Jordi Casamitjana alleges he was fired this April by the League Against Cruel Sports after he “discovered that their pension fund was invested in companies involved in animal testing,” he told CNN.

He informed his colleagues about it in spite of being “told [by the animal welfare group’s management] not to communicate with staff about pensions,” the 54-year-old said.

Casamitjana argued that his case is “combination of whistle blowing and discrimination” because “rather than punishment, I was summarily dismissed for gross misconduct.”

“They could have given me a warning … they might have thought I would not drop the case as an ethical vegan, so they may have thought it was better to get rid of me,” he added.

The League, which described itself in a statement to CNN as a “vegan friendly employer,” denied sacking him for his beliefs or pension concerns.

“The discussion about veganism being a ‘philosophical belief’ is a thought-provoking one which many of our staff will be interested in — however this debate has absolutely no connection with why Mr. Casamitjana was sacked,” a spokesperson told CNN.

“Casamitjana was not dismissed because he raised concerns about the pension, either internally or externally, so there is no substance to his claims that he was ‘whistleblowing,” it said, adding that he was dismissed for “gross misconduct.”

The ethics of veganism

On Monday, Casamitjana announced on a crowdfunding site to raise money for his legal action that his Employment Tribunal hearing had been set for March 13 and 14. The hearing will determine whether ethical veganism can be protected by the country’s discrimination legislation.

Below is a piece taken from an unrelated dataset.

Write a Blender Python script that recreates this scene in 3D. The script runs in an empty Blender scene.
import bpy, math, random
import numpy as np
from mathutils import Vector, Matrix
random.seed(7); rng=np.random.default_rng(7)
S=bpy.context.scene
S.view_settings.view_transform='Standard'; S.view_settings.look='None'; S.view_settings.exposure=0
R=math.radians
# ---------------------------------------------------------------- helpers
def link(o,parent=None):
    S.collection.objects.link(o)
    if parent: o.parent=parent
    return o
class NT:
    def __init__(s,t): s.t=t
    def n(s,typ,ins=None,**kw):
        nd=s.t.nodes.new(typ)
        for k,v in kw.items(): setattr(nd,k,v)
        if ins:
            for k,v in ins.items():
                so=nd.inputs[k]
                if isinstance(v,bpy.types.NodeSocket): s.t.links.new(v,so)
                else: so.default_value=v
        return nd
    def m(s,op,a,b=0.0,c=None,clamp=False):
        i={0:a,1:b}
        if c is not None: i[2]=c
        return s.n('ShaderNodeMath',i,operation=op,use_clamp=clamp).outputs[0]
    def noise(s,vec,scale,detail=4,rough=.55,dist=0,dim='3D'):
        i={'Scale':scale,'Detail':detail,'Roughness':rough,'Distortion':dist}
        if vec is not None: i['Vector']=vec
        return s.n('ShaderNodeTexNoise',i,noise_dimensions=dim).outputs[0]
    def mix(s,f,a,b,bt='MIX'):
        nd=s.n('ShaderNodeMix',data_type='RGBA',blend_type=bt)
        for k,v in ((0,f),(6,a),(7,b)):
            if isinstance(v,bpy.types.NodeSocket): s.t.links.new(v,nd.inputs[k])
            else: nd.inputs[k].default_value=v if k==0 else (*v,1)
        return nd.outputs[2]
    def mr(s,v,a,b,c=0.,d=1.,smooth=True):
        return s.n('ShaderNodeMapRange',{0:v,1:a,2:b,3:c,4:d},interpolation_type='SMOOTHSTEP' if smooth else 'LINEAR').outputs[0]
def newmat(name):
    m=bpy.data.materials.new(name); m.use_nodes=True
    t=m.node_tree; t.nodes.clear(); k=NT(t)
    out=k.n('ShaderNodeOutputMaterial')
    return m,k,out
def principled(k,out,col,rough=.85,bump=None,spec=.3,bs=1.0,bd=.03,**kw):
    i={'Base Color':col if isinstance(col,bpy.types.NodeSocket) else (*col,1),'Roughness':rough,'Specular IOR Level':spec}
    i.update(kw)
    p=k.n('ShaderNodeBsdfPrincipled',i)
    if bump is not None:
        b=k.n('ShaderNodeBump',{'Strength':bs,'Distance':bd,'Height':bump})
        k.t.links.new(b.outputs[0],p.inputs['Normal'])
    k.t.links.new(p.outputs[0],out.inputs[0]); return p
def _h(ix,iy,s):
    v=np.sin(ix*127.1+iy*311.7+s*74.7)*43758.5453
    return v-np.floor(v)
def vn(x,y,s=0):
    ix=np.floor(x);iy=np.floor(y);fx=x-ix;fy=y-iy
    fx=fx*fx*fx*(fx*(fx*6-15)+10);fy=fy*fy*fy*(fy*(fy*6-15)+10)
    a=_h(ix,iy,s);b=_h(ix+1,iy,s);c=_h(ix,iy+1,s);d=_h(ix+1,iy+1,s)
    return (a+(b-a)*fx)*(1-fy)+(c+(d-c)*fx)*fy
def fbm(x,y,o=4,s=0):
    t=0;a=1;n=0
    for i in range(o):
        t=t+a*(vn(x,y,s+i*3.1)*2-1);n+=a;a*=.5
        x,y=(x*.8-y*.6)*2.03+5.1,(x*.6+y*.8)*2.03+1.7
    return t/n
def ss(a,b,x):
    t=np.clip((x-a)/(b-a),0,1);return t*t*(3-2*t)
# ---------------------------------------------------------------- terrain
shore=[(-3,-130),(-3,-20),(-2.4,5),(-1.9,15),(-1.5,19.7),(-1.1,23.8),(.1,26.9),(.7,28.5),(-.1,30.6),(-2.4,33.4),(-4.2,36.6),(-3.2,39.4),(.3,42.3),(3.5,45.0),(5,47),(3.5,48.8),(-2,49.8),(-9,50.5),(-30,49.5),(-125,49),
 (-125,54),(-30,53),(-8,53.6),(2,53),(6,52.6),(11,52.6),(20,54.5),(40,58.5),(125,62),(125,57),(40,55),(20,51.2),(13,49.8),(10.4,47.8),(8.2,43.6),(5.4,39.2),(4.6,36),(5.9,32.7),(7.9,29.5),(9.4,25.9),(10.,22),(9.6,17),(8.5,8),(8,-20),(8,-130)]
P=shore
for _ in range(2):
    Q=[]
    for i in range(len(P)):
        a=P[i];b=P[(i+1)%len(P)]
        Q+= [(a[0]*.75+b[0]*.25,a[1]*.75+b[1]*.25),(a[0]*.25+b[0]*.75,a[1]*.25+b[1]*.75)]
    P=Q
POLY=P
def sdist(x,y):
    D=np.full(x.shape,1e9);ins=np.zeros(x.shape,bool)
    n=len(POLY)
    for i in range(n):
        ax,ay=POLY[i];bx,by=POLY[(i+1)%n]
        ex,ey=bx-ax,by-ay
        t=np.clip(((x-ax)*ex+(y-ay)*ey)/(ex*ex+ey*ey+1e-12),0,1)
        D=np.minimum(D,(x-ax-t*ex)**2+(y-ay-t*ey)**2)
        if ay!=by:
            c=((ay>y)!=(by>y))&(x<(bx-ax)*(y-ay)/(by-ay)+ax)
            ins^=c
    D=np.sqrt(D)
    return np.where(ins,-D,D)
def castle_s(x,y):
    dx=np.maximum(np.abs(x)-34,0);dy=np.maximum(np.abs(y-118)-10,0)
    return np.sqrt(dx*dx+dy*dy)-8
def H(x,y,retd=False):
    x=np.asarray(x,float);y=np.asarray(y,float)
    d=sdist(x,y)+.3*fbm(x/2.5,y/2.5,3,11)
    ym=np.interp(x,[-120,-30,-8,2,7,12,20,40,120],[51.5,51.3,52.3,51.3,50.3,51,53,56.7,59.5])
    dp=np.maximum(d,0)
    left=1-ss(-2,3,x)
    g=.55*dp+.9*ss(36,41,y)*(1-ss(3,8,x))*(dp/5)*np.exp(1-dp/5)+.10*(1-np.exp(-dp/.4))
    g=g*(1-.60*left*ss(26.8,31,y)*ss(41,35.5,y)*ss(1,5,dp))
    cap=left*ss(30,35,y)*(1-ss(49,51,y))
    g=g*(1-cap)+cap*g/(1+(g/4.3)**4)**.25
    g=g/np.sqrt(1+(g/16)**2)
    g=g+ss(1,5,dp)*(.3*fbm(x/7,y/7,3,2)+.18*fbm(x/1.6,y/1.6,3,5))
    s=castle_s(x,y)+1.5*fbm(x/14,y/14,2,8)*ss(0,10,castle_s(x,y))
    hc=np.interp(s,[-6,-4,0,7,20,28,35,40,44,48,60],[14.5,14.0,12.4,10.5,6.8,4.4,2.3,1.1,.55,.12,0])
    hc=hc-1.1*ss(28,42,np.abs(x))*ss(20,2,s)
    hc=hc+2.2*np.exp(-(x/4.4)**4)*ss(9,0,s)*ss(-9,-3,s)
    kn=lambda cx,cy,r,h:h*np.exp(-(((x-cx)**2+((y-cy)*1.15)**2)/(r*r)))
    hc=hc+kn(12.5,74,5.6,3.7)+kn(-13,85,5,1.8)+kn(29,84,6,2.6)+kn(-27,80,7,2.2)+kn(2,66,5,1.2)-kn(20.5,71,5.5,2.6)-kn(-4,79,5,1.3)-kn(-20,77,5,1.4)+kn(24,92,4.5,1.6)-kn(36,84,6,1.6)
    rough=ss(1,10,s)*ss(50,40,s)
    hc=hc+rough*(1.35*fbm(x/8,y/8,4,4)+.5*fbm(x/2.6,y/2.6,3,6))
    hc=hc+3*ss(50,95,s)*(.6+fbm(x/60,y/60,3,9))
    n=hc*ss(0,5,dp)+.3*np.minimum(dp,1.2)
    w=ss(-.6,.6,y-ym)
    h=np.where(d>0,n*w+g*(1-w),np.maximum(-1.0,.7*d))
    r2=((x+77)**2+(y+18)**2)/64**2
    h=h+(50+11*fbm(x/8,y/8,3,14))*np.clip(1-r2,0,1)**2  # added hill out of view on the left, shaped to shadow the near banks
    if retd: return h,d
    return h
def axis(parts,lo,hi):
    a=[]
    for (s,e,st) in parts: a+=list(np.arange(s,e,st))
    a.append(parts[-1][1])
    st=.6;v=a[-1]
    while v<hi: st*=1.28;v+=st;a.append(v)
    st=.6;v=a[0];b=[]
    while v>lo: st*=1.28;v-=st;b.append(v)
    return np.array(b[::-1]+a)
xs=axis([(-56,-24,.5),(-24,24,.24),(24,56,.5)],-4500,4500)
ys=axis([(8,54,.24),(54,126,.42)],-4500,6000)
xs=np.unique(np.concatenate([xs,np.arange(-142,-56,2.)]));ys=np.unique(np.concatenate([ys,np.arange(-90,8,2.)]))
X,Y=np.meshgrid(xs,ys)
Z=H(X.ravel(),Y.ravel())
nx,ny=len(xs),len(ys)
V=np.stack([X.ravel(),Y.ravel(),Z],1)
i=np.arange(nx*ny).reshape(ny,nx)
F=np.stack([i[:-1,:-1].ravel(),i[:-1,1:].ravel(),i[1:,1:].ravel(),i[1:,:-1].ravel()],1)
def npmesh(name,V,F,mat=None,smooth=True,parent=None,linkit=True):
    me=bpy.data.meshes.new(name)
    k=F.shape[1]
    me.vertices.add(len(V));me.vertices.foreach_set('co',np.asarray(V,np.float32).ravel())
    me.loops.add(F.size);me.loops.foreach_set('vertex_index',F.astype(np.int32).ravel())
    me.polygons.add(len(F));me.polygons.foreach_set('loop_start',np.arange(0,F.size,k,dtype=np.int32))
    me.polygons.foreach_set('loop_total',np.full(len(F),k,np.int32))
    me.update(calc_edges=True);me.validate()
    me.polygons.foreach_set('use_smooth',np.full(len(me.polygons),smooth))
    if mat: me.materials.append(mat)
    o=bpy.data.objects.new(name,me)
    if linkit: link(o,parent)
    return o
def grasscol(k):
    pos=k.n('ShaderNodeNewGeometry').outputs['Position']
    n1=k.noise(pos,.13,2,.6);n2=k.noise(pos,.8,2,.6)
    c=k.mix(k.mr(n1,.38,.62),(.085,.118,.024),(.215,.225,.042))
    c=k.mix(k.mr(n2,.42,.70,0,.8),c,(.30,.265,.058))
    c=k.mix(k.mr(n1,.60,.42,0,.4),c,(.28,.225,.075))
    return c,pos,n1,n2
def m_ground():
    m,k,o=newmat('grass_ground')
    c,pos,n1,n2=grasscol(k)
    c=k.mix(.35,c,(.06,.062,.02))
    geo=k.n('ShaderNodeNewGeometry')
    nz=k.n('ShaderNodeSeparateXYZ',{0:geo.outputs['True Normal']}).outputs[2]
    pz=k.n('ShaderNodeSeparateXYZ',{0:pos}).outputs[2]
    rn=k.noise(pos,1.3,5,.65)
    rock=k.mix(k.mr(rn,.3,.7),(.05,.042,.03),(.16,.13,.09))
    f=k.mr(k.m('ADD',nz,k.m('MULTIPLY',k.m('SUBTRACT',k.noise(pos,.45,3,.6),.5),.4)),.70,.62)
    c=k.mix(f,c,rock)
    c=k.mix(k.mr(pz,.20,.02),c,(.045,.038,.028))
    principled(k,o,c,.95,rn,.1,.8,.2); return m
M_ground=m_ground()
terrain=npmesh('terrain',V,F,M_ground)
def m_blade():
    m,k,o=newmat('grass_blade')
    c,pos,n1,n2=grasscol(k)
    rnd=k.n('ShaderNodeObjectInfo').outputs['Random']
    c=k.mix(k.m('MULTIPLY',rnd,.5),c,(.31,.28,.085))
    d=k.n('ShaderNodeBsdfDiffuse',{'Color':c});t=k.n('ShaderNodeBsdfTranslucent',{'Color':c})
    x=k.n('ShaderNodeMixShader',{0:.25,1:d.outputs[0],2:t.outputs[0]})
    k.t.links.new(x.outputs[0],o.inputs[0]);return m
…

A subsequent hearing would decide whether Casamitjana was discriminated against.

Both dietary vegans and ethical vegans eat a plant-based diet, but ethical veganism are defined by their exclusion of “all forms of animal exploitation and clothing,” Casamitjana, who has been an ethical vegan for 17 years, said. Ethical vegans don’t wear leather, avoid zoos and aquariums, and try to avoid animal-tested products.

Casamitjana’s law firm, Bindmans LLP, described the case as a “landmark” to CNN in a statement. “If successful, the case will protect ethical vegans from discrimination on the grounds of their belief,” the firm said.

Britain’s Equality Act defines “religion or belief” as one of the nine “protected characteristics,” which include race, sex, pregnancy and maternity, making it unlawful for employers to discriminate on those grounds.

The law firm believes ethical veganism will meet the requirements needed to become a philosophical belief.

‘Exacting tests’

“The tests for determining whether a belief reaches the required threshold for protection from discrimination are well established but they are exacting,” Bindmans solicitor Peter Daly said.

“It is our view that the tests are comfortably met by a belief in ethical veganism and that Mr. Casamitjana’s personal belief is sufficiently strong to achieve that protection.”

Casamitjana said his case “is in the interest of all vegans not just me,” even if the second hearing ultimately decides he wasn’t a victim of discrimination.